Thoughts on my first Burning Man

Mon, Sep 10, 2018 5-minute read

Ok, so here’s my Burning Man post. Please, ignore it if your feed is already filled with people in the desert, mutant vehicles, and other annoying BM stuff. I would like to share some of the thoughts about my first experience in this unique event. Tl;dr: I had a blast. If you haven’t been to BM and have a chance to go, go. If you have been, isn’t it sad that it’s so full of white/privileged people?
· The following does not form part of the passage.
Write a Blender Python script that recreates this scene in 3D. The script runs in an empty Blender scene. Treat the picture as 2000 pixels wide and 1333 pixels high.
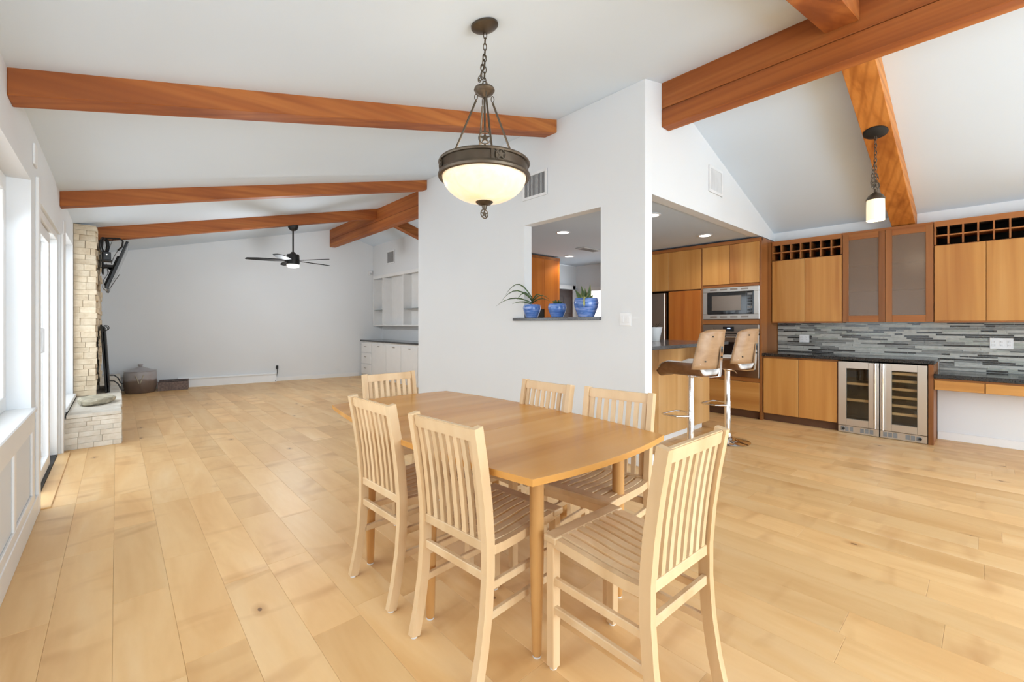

  • Largest art museum I’ve been. Its location (in the middle of a vast desert with unpredictable weather) and its extended length (8 days if you stay for the whole thing) are part of the experience. After a few days there, every feeling is amplified, and any connection you make, any food you eat, any installation you go, any music you dance, any event you attend, will be enhanced times a hundred without the need of drugs. Among other things: I cried, I laughed, I danced, I sang, I performed, I mourned, I felt happy, I felt sad, and I fell in love.
  • It’s actually two museums: one by day and one by night. Extremely different, yet both mind-blowing beyond words.
  • Not having a capitalist economy makes you challenge the way we currently live in our societies. There’s something highly liberating about going out without money, knowing that you’ll offer and be offered everything needed: food, drinks, music, and other tangible and non-tangible goods.
    * As a straight white cis-male in the top of the privilege pyramid I will never fully understand this, but: living somewhere where *everyone is welcome* is truly remarkable. No matter what you do, who you are, what’s your race, gender, religion, sexuality, aspirations, kinks, drugs, etc, you’ll always be welcome in any event without being judged (as long as you respect others, of course). It was so beautiful to see that a society like this may be actually possible.
  • Likely, the cleanest event I’ve been by far. Generally, people really care about not leaving trace.
  • One of my favorite moments: in the middle of the desert, around 1am, surrounded by an amazing Rodin-like sculpture of a man thinking with a large illuminated ball on top of his head, next to a 17th century porch-like vehicle, and in front of this large steamboat vehicle where 3 highly talented musicians were performing the most fascinating blue-grass/balkan music I’ve ever heard. All in the middle of a surreal dust storm.


  • It was hard for me to stop thinking about how only a small percentage of the US/world population, basically the most privileged, made it to BM. Besides being rare to interact with/see people of color, most white people I talked to had lives that the vast majority outside BM would only dream of. I tried to keep a low budget to go to this event, and yet I ended up paying way too much money between the food, the transportation, the ticket, the camping tent, the camp itself, the lights, the batteries, etc. No wonder why the only families I saw there with their kids were white: it’s a financial undertaking to get to BM, at least when you go for the first time when you’re likely to over-pack.
  • Around 60% of the times I overheard a conversation, it was about drugs. Often times with a very “broh-y” tone. “Oh broh, yesterday I did shrooms.” “Oh broh, acid is way cleaner than mushrooms.” “Oh broh, yesterday I did ketamine with molly and a micro-dose of LSD, broh.” I’m fine with people doing whatever drugs they want, but this showing off was honestly annoying, and reinforced the notion of BM being a gathering of 70k white people doing crazy amounts of drugs in the desert (which is not really true, for the most part).
  • I saw several white people with native American costumes that made me feel quite uncomfortable. Cultural appropriation is real in BM.
  • While the whole event is extremely clean, I still saw people peeing in the desert, porta-potties full of cans/bottles/other non-decompostable material, and other small pieces of trash in the desert, especially during the last two days.
  • A lot of bullshit in the established vocabulary: the “real world” is apparently the BM, and the “default world” is the rest of the world. Made up names like “Gentleman” are common and used by people (aka Playa Names). Or MOOP, Matter Out of Place, which is essentially trash. I mean, is there really anything out of place in the universe? Or, the other way around, isn’t the crazy carbon footprint left in BM by the thousands of cars and the massive fires also out of place?
  • Fucking dust. Really, it’s not only terrible for your skin, but also for your lungs. So shocking to see so many people (including kids) not wearing masks during the few storms we had.
  • Way too much EDM.
  • Way too many techies (me included) :D

Again, I had a blast, and I was able to ignore several of the “cons” (e.g., almost every time I go to a metal show I also reflect on how very little POC —or women, for that matter— are in the audience, and yet I usually have a great time). Not sure if I’ll go back to BM, but it was certainly a beautiful experience that I wish everyone, at least once, would experience.

Finally, I’m extremely grateful for everyone who helped me survive (and live!) all of this. Especially Luisca, Kata, Susie, the people at Camposanto, Playa Choir, and Pandora. You’re all titans.